OPINION: Reflecting on Our Agrarian Roots on America’s 250th Birthday

By Laurie Fisher

As America celebrates its 250th birthday, two comments during a recent Senate Ag Committee hearing captured what many dairy farmers have been living for years.

Sen. Jim Justice (R-W.Va.) said agriculture needs “a great big plan” to solve its fundamental riddle.

Sen. Peter Welch (D-Vt.) summed up that riddle in one sentence: “Our farmers create an immense amount of wealth, they just don’t get any of it.”

USDA’s Economic Research Service reported in June that Americans spent a record $2.51 trillion on food in 2025, yet food accounted for just 9.7% of disposable personal income, down from 10.4% in 1997. Consumers are spending more than ever on food, but it takes a smaller share of their household income vs. nearly three decades ago, and the USDA’s Food Dollar data show that just 3.3 cents of every consumer food dollar gets back to livestock production, including dairy, and 2.5 cents to crop production.

Dairy provides another example. According to USDA’s Milk Production, Disposition and Income Summary, dairy farmers marketed nearly 5.8 billion more pounds of milk in 2025 than the year before. Yet dairy farm cash receipts declined by $1.9 billion.

American farmers continue creating more wealth with every seed planted and every calf born and raised. The challenge is ensuring they can keep enough of it.

As we begin America’s next 250 years, American Dairy Coalition believes successful farm policy should not just provide opportunities for growth and innovation but strengthen profitability, competitiveness, and long-term viability of independent dairy farms. That same principle also applies to the value farmers create through their data—it should work for farmers, not simply flow downstream through the supply chain.

Our nation’s agrarian roots built America and are essential to keeping America fed and free. Securing our nation’s independence means ensuring independent farmers can continue producing food, strengthening rural communities, stewarding land and natural resources, and confidently passing their farms on to the next generation.

USMCA review puts dairy back in the spotlight
The Trump administration announced July 1 it will not renew USMCA in its current form, triggering the agreement’s annual review process while keeping all existing trade provisions — including dairy tariff-rate quotas and rules of origin — in force.
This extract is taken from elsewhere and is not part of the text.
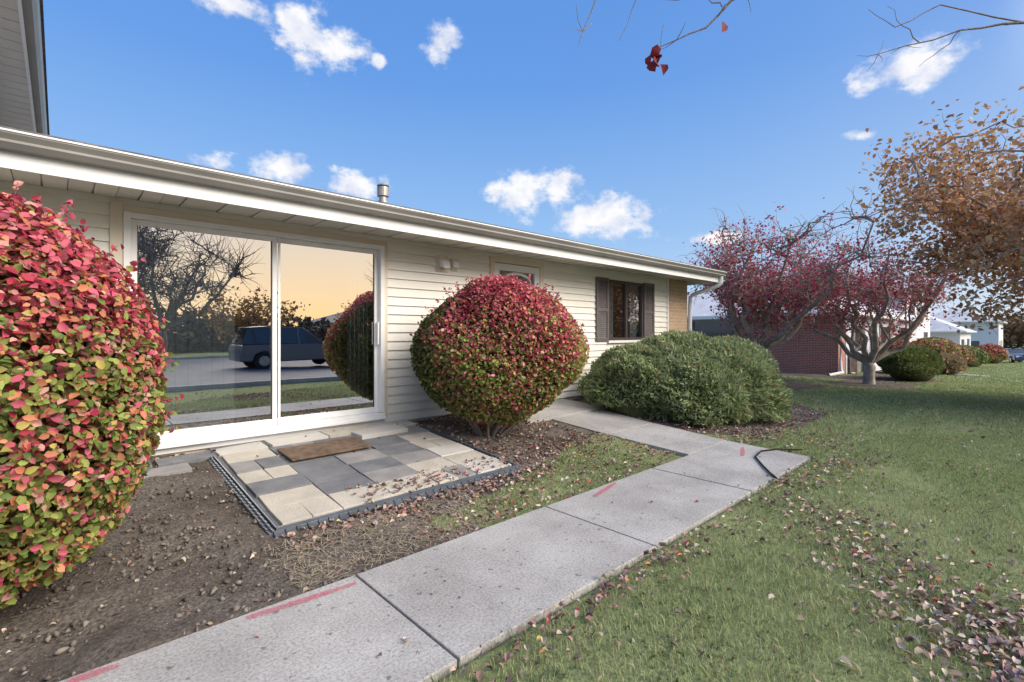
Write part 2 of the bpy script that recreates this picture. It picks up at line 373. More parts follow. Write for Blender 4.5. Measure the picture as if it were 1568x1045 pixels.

The move does not disrupt current dairy trade but keeps long-standing issues, including Canada’s dairy market access, on the negotiating table.

Interestingly, one week earlier, while speaking June 24 at the Center for Strategic and International Studies (CSIS) conference, Three Nations, One Table: North American Agriculture Under USMCA, Gregg Doud, president and CEO of the National Milk Producers Federation and former U.S. chief agricultural negotiator under the first Trump administration, described dairy as one of North America’s most integrated industries.

“I think one of the most fascinating conversations on integration is dairy between the U.S. and Canada. I mean, we have facilities on both sides of the border, very close to each other, and there’s stuff going back and forth all the time, which makes it really complicated to know what the real trade is,” Doud said.

His observation reveals a challenge ahead. While the U.S. operates under a market-oriented milk pricing system built around Federal Orders that are benchmarks, not guarantees, and Canada relies on administered pricing through fat-based milk production quotas, dairy manufacturing has become increasingly integrated as it straddles the border with investments in the U.S. by Canadian-based companies, including at least one prominent Canadian-farmer-owned-cooperative company operating and expanding state-side.

As negotiations move forward, policymakers will be weighing not only market ‘access,’ but also where value is created and where it lands in an “integrated” North American supply chain and what else is being integrated in terms of ‘sustainability’ definitions, metrics and data collection. In today’s ag and dairy economy, the question of what crosses the border is much more complicated than it was six years ago.

Laurie Fischer, known for her tenacious efforts on behalf of dairy farmers, is the founder of the American Dairy Coalition.